Question

The daily dinner bills in a local restaurant are normally distributed with a mean of $28 and a standard deviation of $6. What are the minimum value of the bill that is greater than 95% of the bills?

Answer 1

The minimum value of the bill that is greater than 95% of the bills is $37.87.

Explanation:

When the distribution is normal, we use the z-score formula.

In a set with mean
`\mu` and standard deviation
`\sigma`, the zscore of a measure X is given by:

`Z = (X - \mu)/(\sigma)`

The Z-score measures how many standard deviations the measure is from the mean. After finding the Z-score, we look at the z-score table and find the p-value associated with this z-score.

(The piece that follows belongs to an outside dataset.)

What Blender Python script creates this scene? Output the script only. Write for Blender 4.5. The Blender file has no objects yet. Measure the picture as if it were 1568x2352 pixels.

This p-value is the probability that the value of the measure is smaller than X, that is, the percentile of X. Subtracting 1 by the pvalue, we get the probability that the value of the measure is greater than X.

In this question, we have that:

`\mu = 28, \sigma = 6`

What are the minimum value of the bill that is greater than 95% of the bills?

This is the 95th percentile, which is X when Z has a pvalue of 0.95. So X when Z = 1.645.

`Z = (X - \mu)/(\sigma)`

`1.645 = (X - 28)/(6)`

`X - 28 = 6*1.645`

`X = 37.87`

The minimum value of the bill that is greater than 95% of the bills is $37.87.